> **Problem details**
The listing below holds pictures; exclude them. Return exactly the lines from the one with "by 1080 pixels." through the one with "rad = math.radians".

======== Data supplied

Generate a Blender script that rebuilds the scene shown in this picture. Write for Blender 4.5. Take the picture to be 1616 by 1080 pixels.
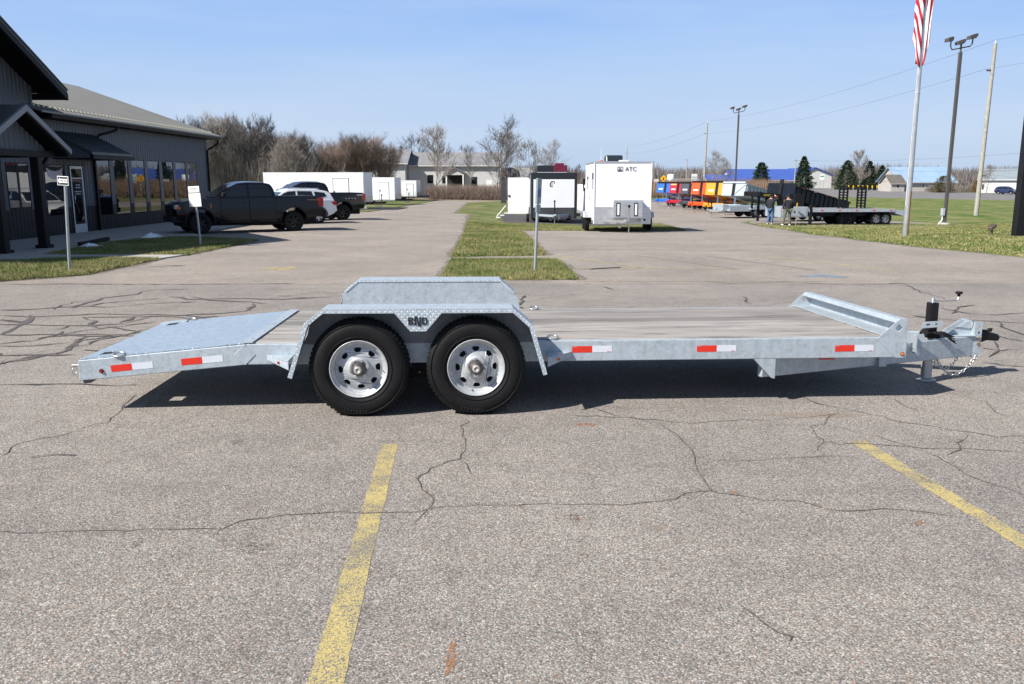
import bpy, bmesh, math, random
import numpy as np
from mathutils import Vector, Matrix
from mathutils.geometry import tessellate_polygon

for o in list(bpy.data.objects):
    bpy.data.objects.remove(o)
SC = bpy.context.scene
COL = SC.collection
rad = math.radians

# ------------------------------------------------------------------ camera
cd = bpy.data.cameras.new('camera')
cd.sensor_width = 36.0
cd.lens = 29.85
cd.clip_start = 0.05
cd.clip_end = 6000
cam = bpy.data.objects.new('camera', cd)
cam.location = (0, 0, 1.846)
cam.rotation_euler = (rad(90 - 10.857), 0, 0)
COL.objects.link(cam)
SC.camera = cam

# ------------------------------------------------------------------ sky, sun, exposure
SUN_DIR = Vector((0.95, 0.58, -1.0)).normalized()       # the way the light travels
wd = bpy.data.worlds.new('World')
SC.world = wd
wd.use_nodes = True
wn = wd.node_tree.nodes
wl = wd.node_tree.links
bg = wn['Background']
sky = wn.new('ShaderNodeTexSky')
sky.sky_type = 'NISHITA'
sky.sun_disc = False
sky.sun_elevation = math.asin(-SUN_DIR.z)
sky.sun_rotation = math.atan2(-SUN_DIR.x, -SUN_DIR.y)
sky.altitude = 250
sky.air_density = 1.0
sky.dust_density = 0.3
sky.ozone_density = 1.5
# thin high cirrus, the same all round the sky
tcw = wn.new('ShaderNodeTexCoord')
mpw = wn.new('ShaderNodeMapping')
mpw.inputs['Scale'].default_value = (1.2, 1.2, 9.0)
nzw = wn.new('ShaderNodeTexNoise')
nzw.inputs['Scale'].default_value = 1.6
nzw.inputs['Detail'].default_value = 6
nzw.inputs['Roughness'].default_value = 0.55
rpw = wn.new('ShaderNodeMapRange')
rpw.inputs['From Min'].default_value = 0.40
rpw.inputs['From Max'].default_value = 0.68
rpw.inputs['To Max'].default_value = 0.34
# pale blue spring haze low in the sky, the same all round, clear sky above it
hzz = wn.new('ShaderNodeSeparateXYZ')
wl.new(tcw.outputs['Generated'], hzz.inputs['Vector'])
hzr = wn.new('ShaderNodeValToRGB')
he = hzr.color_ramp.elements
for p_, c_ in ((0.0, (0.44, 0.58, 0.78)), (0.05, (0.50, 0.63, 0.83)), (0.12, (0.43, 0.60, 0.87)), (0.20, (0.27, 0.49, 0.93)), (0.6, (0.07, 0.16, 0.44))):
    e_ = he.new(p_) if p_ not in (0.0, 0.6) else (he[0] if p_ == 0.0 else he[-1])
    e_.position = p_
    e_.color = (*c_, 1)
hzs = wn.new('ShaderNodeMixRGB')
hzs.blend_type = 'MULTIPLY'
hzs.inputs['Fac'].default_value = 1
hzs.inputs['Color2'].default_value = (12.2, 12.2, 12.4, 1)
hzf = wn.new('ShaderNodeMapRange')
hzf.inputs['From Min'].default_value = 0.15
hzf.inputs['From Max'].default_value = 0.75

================
======== Data supplied

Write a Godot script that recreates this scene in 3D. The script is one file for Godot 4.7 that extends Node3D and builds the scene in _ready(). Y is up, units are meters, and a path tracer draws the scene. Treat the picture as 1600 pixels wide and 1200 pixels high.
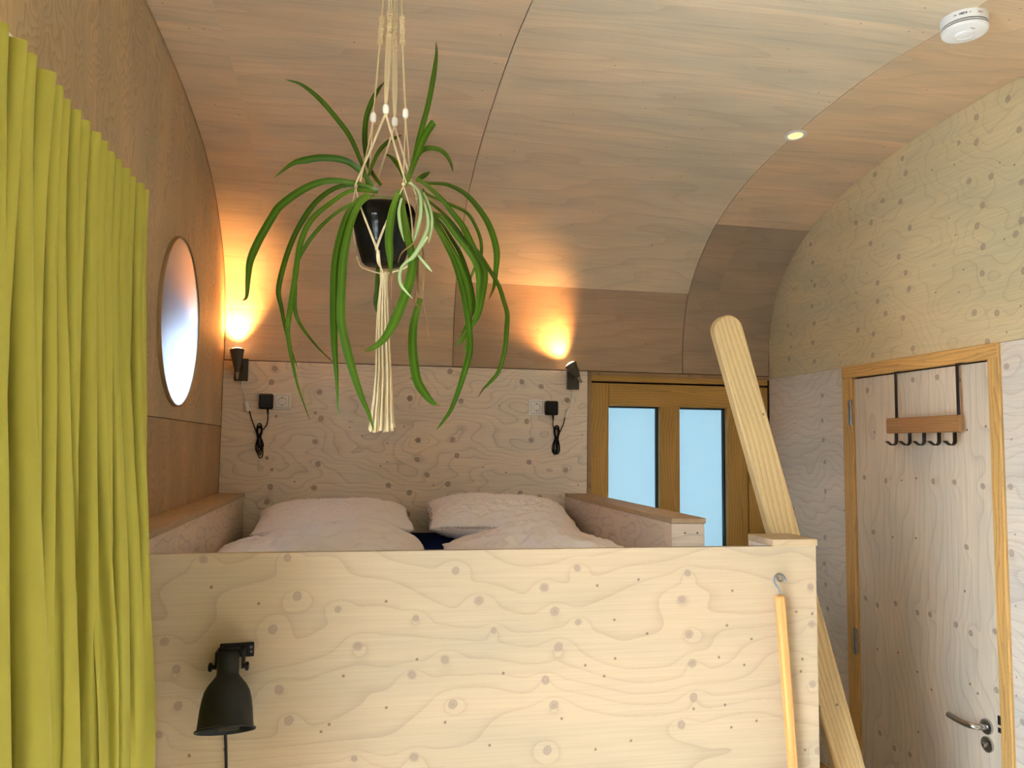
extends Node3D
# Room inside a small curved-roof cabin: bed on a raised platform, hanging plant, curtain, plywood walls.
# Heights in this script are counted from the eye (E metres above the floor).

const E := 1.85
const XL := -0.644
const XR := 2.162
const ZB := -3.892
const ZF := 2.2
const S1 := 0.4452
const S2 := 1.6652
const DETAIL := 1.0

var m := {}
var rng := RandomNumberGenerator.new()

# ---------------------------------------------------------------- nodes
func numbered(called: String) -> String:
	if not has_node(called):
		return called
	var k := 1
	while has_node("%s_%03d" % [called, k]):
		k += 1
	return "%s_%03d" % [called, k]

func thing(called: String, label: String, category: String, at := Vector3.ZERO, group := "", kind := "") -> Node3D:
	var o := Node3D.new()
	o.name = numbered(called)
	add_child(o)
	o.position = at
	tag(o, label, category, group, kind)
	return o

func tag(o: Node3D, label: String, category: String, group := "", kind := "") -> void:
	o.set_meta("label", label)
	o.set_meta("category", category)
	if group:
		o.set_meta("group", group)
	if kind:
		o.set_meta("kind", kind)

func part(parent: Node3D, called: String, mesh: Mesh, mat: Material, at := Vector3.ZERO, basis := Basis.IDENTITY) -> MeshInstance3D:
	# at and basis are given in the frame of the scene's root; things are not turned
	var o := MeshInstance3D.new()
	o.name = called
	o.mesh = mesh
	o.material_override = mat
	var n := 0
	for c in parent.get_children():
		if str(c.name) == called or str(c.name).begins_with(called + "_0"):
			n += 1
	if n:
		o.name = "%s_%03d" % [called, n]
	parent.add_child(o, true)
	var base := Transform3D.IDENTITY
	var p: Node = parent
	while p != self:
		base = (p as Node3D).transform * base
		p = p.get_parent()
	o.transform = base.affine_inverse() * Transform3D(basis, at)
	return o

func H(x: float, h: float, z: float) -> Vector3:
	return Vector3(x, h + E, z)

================
======== Data supplied

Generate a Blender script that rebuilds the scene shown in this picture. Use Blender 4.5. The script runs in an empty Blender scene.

================

> **Problem solution**
Generate a Blender script that rebuilds the scene shown in this picture. Write for Blender 4.5. Take the picture to be 1616 by 1080 pixels.
import bpy, bmesh, math, random
import numpy as np
from mathutils import Vector, Matrix
from mathutils.geometry import tessellate_polygon

for o in list(bpy.data.objects):
    bpy.data.objects.remove(o)
SC = bpy.context.scene
COL = SC.collection
rad = math.radians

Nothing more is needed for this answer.